• Problem description
Reproduce the listing below in full and without alteration, apart from its pictures.
■ ■ ■ ■ ■
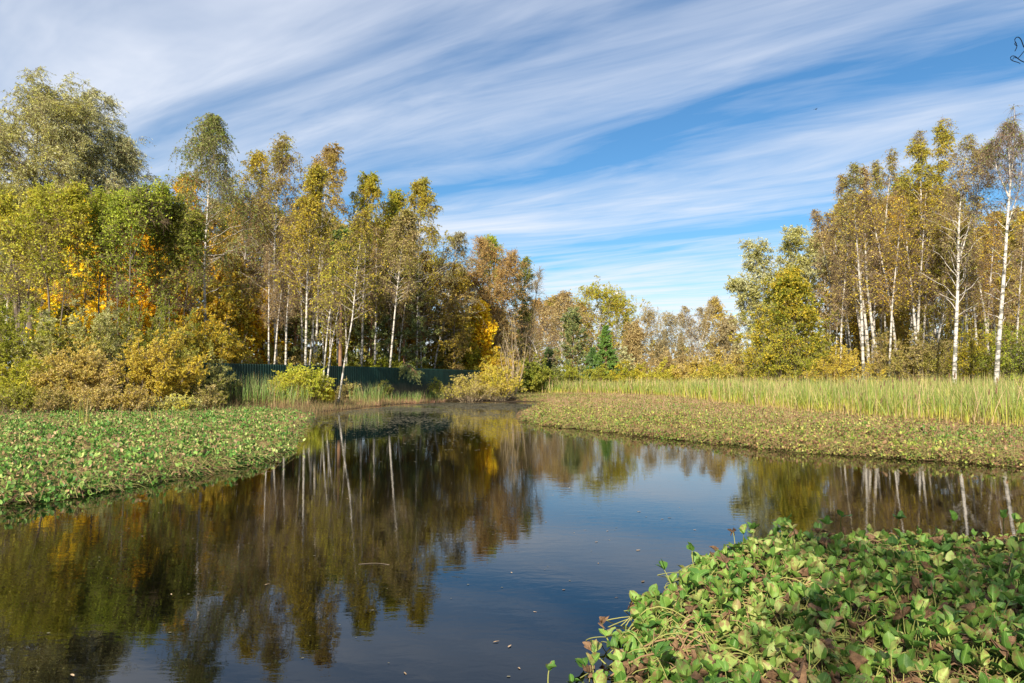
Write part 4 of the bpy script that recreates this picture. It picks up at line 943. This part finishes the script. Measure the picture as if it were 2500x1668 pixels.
# ------------------------------------------------------------------ reeds, cattails, grasses
def blades(g, rng, XY, z0, H, wd, lean=0.25, mat=0, seg=4):
    N = len(XY)
    az = rng.uniform(0, 2 * np.pi, N); ld = np.stack([np.cos(az), np.sin(az)], 1)
    ln = np.abs(rng.normal(size=N)) * lean
    s = np.linspace(0, 1, seg + 1)
    wa = rng.uniform(0, np.pi, N); wv = np.stack([np.cos(wa), np.sin(wa), np.zeros(N)], 1)
    P = np.zeros((N, seg + 1, 3))
    P[..., :2] = XY[:, None] + ld[:, None] * (ln * H)[:, None, None] * (0.3 * s + 0.7 * s ** 2)[None, :, None]
    P[..., 2] = np.asarray(z0)[..., None] + (H * (1 - 0.25 * np.minimum(ln, 1) ** 1))[:, None] * s[None]
    prof = np.array([0.7, 1.0, 0.9, 0.6, 0.06]) if seg == 4 else np.linspace(1, 0.05, seg + 1)
    Wd = (np.broadcast_to(wd, (N,)))[:, None] * prof[None] * 0.5
    A = P + wv[:, None] * Wd[..., None]; B = P - wv[:, None] * Wd[..., None]
    V = np.stack([A, B], 2).reshape(-1, 3)
    idx = np.arange(N * (seg + 1) * 2).reshape(N, seg + 1, 2)
    Fq = np.stack([idx[:, :-1, 0], idx[:, :-1, 1], idx[:, 1:, 1], idx[:, 1:, 0]], -1).reshape(-1, 4)
    t = np.broadcast_to(s[None, :, None], (N, seg + 1, 2))
    g.add(V, Fq, mat, t)
def scatter(rng, poly, n, dens=None):
    P = np.array([p[:2] for p in poly]); lo_, hi = P.min(0), P.max(0)
    got = []; c = 0
    while c < n:
        Q = rng.uniform(lo_, hi, (n * 2, 2)); k = inside(poly, Q)
        if dens is not None: k &= rng.random(len(Q)) < dens(Q)
        Q = Q[k]; got.append(Q); c += len(Q)
        if len(Q) == 0: break
    return np.concatenate(got)[:n]
rng = rng_(600)
RFRONT = gl([(1292, 965), (1400, 966), (1500, 968), (1600, 972), (1680, 981), (1760, 994), (1900, 1012), (2050, 1028), (2200, 1042), (2350, 1054), (2450, 1060)])
RPOLY = RFRONT + [(24, 24), (30, 34), (38, 46), (34, 56), (27, 68), (22, 76), (8, 82), (1.8, 82)]
g = Geo()
dfront = lambda Q: np.clip(1.25 - np.abs(sdf(RPOLY, Q)) / 12, 0.18, 1) * np.clip(40 / Q[:, 1], 0.35, 1.2)
XY = scatter(rng, RPOLY, 80000, dfront)
clus = 0.5 + 0.5 * vnoise(XY[:, 0], XY[:, 1], 1.1)
XY = XY[rng.random(len(XY)) < 0.12 + 0.88 * clus ** 1.5]
Hh = (1.0 + 1.2 * rng.random(len(XY))) * (0.90 + 0.15 * vnoise(XY[:, 0] + 9, XY[:, 1], 0.45) + 0.17 * vnoise(XY[:, 0], XY[:, 1], 1.4))
blades(g, rng, XY, np.full(len(XY), 0.0), Hh, np.clip(0.024 * XY[:, 1] / 30, 0.022, 0.055) * rng.uniform(.6, 1.3, len(XY)), 0.27)
k = rng.random(len(XY)) < .012
hx, hh = XY[k], np.minimum(Hh[k] * 1.0, 1.95)
for (x_, y_), h_ in zip(hx, hh):
    g.add(*tube(np.array([[[x_, y_, h_ - .2], [x_ + .01, y_, h_ - .1], [x_ + .02, y_, h_]]]), np.array([[.018, .028, .016]]) * max(1, y_ / 40), 5)[:2], 1)
tag(g.obj('reed_bed', [M_REED, M_WITHER]), 'wide bed of green and yellow cattail reeds behind the right mat', 'reeds', kind='stuff')
# dead pinkish stalks between mat and reeds
DP = gl([(1290, 962), (1500, 964), (1650, 977), (1750, 992), (1900, 1012), (2050, 1028), (2200, 1042), (2350, 1052), (2520, 1060), (2520, 1095), (2300, 1082), (2100, 1058), (1900, 1034), (1750, 1010), (1600, 985), (1400, 970)])
g = Geo(); XY = scatter(rng, DP, 12000, lambda Q: np.clip(35 / Q[:, 1], .3, 1))
DP2 = gl([(1330, 975), (1600, 985), (1750, 1010), (1900, 1034), (2100, 1058), (2300, 1082), (2520, 1095), (2520, 1118), (2200, 1085), (1900, 1062), (1600, 1030), (1350, 1005)])
XY = np.concatenate([XY, scatter(rng, DP2, 9000, lambda Q: np.clip(.5 + .9 * vnoise(Q[:, 0], Q[:, 1], .8), 0, 1))])
blades(g, rng, XY, np.full(len(XY), .02), rng.uniform(0.15, 0.55, len(XY)), np.clip(0.010 * XY[:, 1] / 25, .008, .02), 0.45, 0, 2)
tag(g.obj('dry_stalks', [M_DRY]), 'pinkish dead stalks between the right mat and the reeds', 'dry grass', kind='stuff')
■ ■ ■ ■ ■
• Complete answer
Write part 4 of the bpy script that recreates this picture. It picks up at line 943. This part finishes the script. Measure the picture as if it were 2500x1668 pixels.
# ------------------------------------------------------------------ reeds, cattails, grasses
def blades(g, rng, XY, z0, H, wd, lean=0.25, mat=0, seg=4):
    N = len(XY)
    az = rng.uniform(0, 2 * np.pi, N); ld = np.stack([np.cos(az), np.sin(az)], 1)
    ln = np.abs(rng.normal(size=N)) * lean
    s = np.linspace(0, 1, seg + 1)
    wa = rng.uniform(0, np.pi, N); wv = np.stack([np.cos(wa), np.sin(wa), np.zeros(N)], 1)
    P = np.zeros((N, seg + 1, 3))
    P[..., :2] = XY[:, None] + ld[:, None] * (ln * H)[:, None, None] * (0.3 * s + 0.7 * s ** 2)[None, :, None]
    P[..., 2] = np.asarray(z0)[..., None] + (H * (1 - 0.25 * np.minimum(ln, 1) ** 1))[:, None] * s[None]
    prof = np.array([0.7, 1.0, 0.9, 0.6, 0.06]) if seg == 4 else np.linspace(1, 0.05, seg + 1)
    Wd = (np.broadcast_to(wd, (N,)))[:, None] * prof[None] * 0.5
    A = P + wv[:, None] * Wd[..., None]; B = P - wv[:, None] * Wd[..., None]
    V = np.stack([A, B], 2).reshape(-1, 3)
    idx = np.arange(N * (seg + 1) * 2).reshape(N, seg + 1, 2)
    Fq = np.stack([idx[:, :-1, 0], idx[:, :-1, 1], idx[:, 1:, 1], idx[:, 1:, 0]], -1).reshape(-1, 4)
    t = np.broadcast_to(s[None, :, None], (N, seg + 1, 2))
    g.add(V, Fq, mat, t)
def scatter(rng, poly, n, dens=None):
    P = np.array([p[:2] for p in poly]); lo_, hi = P.min(0), P.max(0)
    got = []; c = 0
    while c < n:
        Q = rng.uniform(lo_, hi, (n * 2, 2)); k = inside(poly, Q)
        if dens is not None: k &= rng.random(len(Q)) < dens(Q)
        Q = Q[k]; got.append(Q); c += len(Q)
        if len(Q) == 0: break
    return np.concatenate(got)[:n]
rng = rng_(600)
RFRONT = gl([(1292, 965), (1400, 966), (1500, 968), (1600, 972), (1680, 981), (1760, 994), (1900, 1012), (2050, 1028), (2200, 1042), (2350, 1054), (2450, 1060)])
RPOLY = RFRONT + [(24, 24), (30, 34), (38, 46), (34, 56), (27, 68), (22, 76), (8, 82), (1.8, 82)]
g = Geo()
dfront = lambda Q: np.clip(1.25 - np.abs(sdf(RPOLY, Q)) / 12, 0.18, 1) * np.clip(40 / Q[:, 1], 0.35, 1.2)
XY = scatter(rng, RPOLY, 80000, dfront)
clus = 0.5 + 0.5 * vnoise(XY[:, 0], XY[:, 1], 1.1)
XY = XY[rng.random(len(XY)) < 0.12 + 0.88 * clus ** 1.5]
Hh = (1.0 + 1.2 * rng.random(len(XY))) * (0.90 + 0.15 * vnoise(XY[:, 0] + 9, XY[:, 1], 0.45) + 0.17 * vnoise(XY[:, 0], XY[:, 1], 1.4))
blades(g, rng, XY, np.full(len(XY), 0.0), Hh, np.clip(0.024 * XY[:, 1] / 30, 0.022, 0.055) * rng.uniform(.6, 1.3, len(XY)), 0.27)
k = rng.random(len(XY)) < .012
hx, hh = XY[k], np.minimum(Hh[k] * 1.0, 1.95)
for (x_, y_), h_ in zip(hx, hh):
    g.add(*tube(np.array([[[x_, y_, h_ - .2], [x_ + .01, y_, h_ - .1], [x_ + .02, y_, h_]]]), np.array([[.018, .028, .016]]) * max(1, y_ / 40), 5)[:2], 1)
tag(g.obj('reed_bed', [M_REED, M_WITHER]), 'wide bed of green and yellow cattail reeds behind the right mat', 'reeds', kind='stuff')
# dead pinkish stalks between mat and reeds
DP = gl([(1290, 962), (1500, 964), (1650, 977), (1750, 992), (1900, 1012), (2050, 1028), (2200, 1042), (2350, 1052), (2520, 1060), (2520, 1095), (2300, 1082), (2100, 1058), (1900, 1034), (1750, 1010), (1600, 985), (1400, 970)])
g = Geo(); XY = scatter(rng, DP, 12000, lambda Q: np.clip(35 / Q[:, 1], .3, 1))
DP2 = gl([(1330, 975), (1600, 985), (1750, 1010), (1900, 1034), (2100, 1058), (2300, 1082), (2520, 1095), (2520, 1118), (2200, 1085), (1900, 1062), (1600, 1030), (1350, 1005)])
XY = np.concatenate([XY, scatter(rng, DP2, 9000, lambda Q: np.clip(.5 + .9 * vnoise(Q[:, 0], Q[:, 1], .8), 0, 1))])
blades(g, rng, XY, np.full(len(XY), .02), rng.uniform(0.15, 0.55, len(XY)), np.clip(0.010 * XY[:, 1] / 25, .008, .02), 0.45, 0, 2)
tag(g.obj('dry_stalks', [M_DRY]), 'pinkish dead stalks between the right mat and the reeds', 'dry grass', kind='stuff')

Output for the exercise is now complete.